“I wanted a perfect ending. Now I've learned, the hard way, that some poems don't rhyme, and some stories don't have a clear beginning, middle, and end. Life is about not knowing, having to change, taking the moment and making the best of it, without knowing what's going to happen next. Delicious Ambiguity.”Gilda Radner

Tuesday, March 13, 2012

New Independence

I'm pretty sure I believe in past lives. It just makes sense to me, along with visiting Lily Dale, New York, and being superstitious, and living the life of a devout Catholic who only goes to Mass sometimes (in my defense, it's really a germy place).

I'm also pretty sure that in a past life, I was a princess. The real thing. With a turret bedroom and an elaborate canopy bed and throwing handkerchiefs (handkerchieves?) to victorious knights. Laugh all you want. If you know me well, I bet you can see it, too.

That said, the whole princess thing has sort of fallen apart on me this year. Try being a stay-at-home mom when your husband works out of state. It just doesn't lend itself to the royal life. But I must say, I'm pretty proud of some of my bolder steps toward being a gal who can fend for herself.

First, I can officially change all light bulbs in the house by myself. This may sound silly to you, but some of our ceiling fixtures are pretty daunting. Especially since I felt sure that the glass domes on them would crash down and shatter in my face. However, my husband gave me an (impatient) over-the-phone tutorial and I can totally rock those suckers. I have also since discovered that you can find a tutorial for pretty much anything on YouTube. (This is how I learned to fold a fitted sheet and reorganize my linen closet.) So no more bothering Joe with over-the-phone tutorials.

Second, I can plunge a toilet. I also discovered my husband's not-so-awesome keeping place for the plunger, and found a more...sanitary...home for it. Woot!

Next, I'm all over the online banking. As of yesterday. I used to handle all this myself ten years ago when I had my own apartment, but when you marry an accountant, you find yourself saying things like, "Well, why would I do this when...?" But when the hubs works out of state--and brace yourself, 'cause this is shocking--he finds it difficult to keep track of the mail at home. Ugh. Whatever. Just another thing for me to totally rock at.

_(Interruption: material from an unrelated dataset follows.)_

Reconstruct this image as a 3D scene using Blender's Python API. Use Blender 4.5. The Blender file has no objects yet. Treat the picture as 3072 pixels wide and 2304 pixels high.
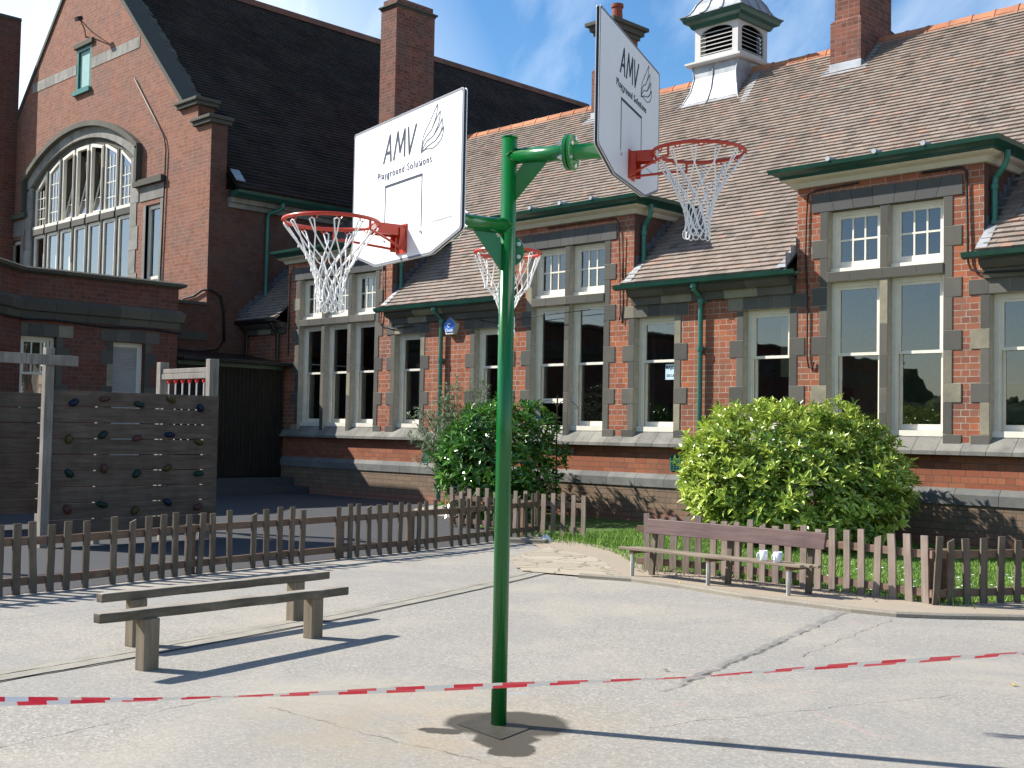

I kill spiders. Oh, yeah, you heard me. I break out the big shoe, slam that sucker to bits, flush, vacuum, and Lysol. I briefly considered handling this in a more humane way, but it seems to me the spiders are hell-bent on finding their way back into my house and it comes to down a them-or-me situation.

I shovel snow.

I have outdoor work gloves, which I wore today to clean up the massive pile of fall leaves that had blown in front of our side door. Not only did I shovel these away, I also discovered under them the rotted pumpkin my Joe had promised to dispose of last November. Yeah. It was gross. I shoveled that bad boy right into the garbage and just kept right on working, while Noah pedaled his Lightning McQueen Big Wheel in maniacal circles around me screaming, "I have a need for speed!' He doesn't drive like his dad. He drives like my dad.

I have reorganized my kitchen to handle what I call the Mail Situation, which I've discovered was really a MALE Situation. Why does Joe have to leave separate but massive piles of unopened mail everywhere? I sort through it immediately and have a tiny little pile in a basket in a cupboard for him when he gets home. I've also met our mailman. He doesn't like me. He once had to drive up my three-hundred foot driveway to deliver a package that wouldn't fit in the mailbox. He was all huffy about it, and I really wanted to say, "Listen, Big Fella, you just DROVE up here. I have to WALK down there!" Not to mention, he delivered the package to my door, and put the rest of my mail in the box. What the...?

And last, but most certainly not least, I take out the garbage. Two huge Rubbermaid cans once a week, barreling downhill to the curb with no handles (because they mysteriously broke off long ago). They blow over in the wind. Wild animals bust into them. They blow into the middle of my very busy road, and I have to chase them into traffic and yell, "Do that to YOURSELF!" in response to what neighborly drivers holler at me. Dragging the cans to and from the road isn't the only rough part, either. Joe always emptied our kitchen can and took it outside for me, too. This has been a particularly annoying adjustment. Just last week I learned the hard way that I can't just put the bags by the door until I'm ready to go outside. I might trip over them while carrying a small child and end up with a massive bloody nose. Seriously! Who knew garbage was so dangerous?

I think the greatest eye-opener for me is how much we need and miss Joe. I've always prided myself on being this really almost superhuman parent, because for all my princessness, I always wanted to believe I could handle things without help. It's not that I can't, it's that I don't want to. That might sound especially spoiled, but I don't mean it in a spoiled way. I just mean that I enjoy sharing my life with someone I love very much, and I love the different influence he has in our children's lives because, simply put, he's not me. And I will be very, very grateful when all this traveling ends and he can finally, finally kill spiders for me again.